Boos will also have the responsibility of implementing one of the few tax measures proposed by the former government that was approved by parliament - an "imputed" tax on small businesses in the retail and service sectors. Boos says this tax will compensate for the cut in VAT, raising 23.2 billion rubles of revenues for the consolidated budget.


Others disagree. The tax is set at 20 percent of turnover but it is up to the local branch of the tax service to impute what total sales are, based on its assessment of the average revenue for that kind of business.


The arbitrariness of the process of assessing the "imputation" opens plenty of avenues for corruption and incompetence. Some say Boos has no intention of implementing a tax which would hit powerful kiosk and wholesale traders hardest.


"I insist that Boos while serving as deputy chairman of the Duma's budget committee did everything to make this tax uncollectible," former Economics Minister Yevgeny Yasin wrote in a recent critique of the tax plan. "It was on his initiative that the method of calculating the tax was left to local authorities - that's all it takes."


The implication is that while a tax office cannot change the imputed tax rate, it would be free to use almost any figure as an assessment of a business's turnover and use it as the taxable base.
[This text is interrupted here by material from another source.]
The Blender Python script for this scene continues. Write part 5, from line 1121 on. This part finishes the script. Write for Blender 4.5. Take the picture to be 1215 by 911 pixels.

Boos will have to be fighting on several fronts at once. Battling local and regional lobbies, fighting for higher federal revenues and also defending his great idea of cutting taxes.


Some say Boos cannot but fail. It is a bold, some would say foolhardy experiment at a time when Russia is on the brink of bankruptcy.


"The rule is that any serious change in the tax system leads to a temporary decline of revenue. The taxpayer needs to get used to paying and the collector needs to get used to collecting," says Don.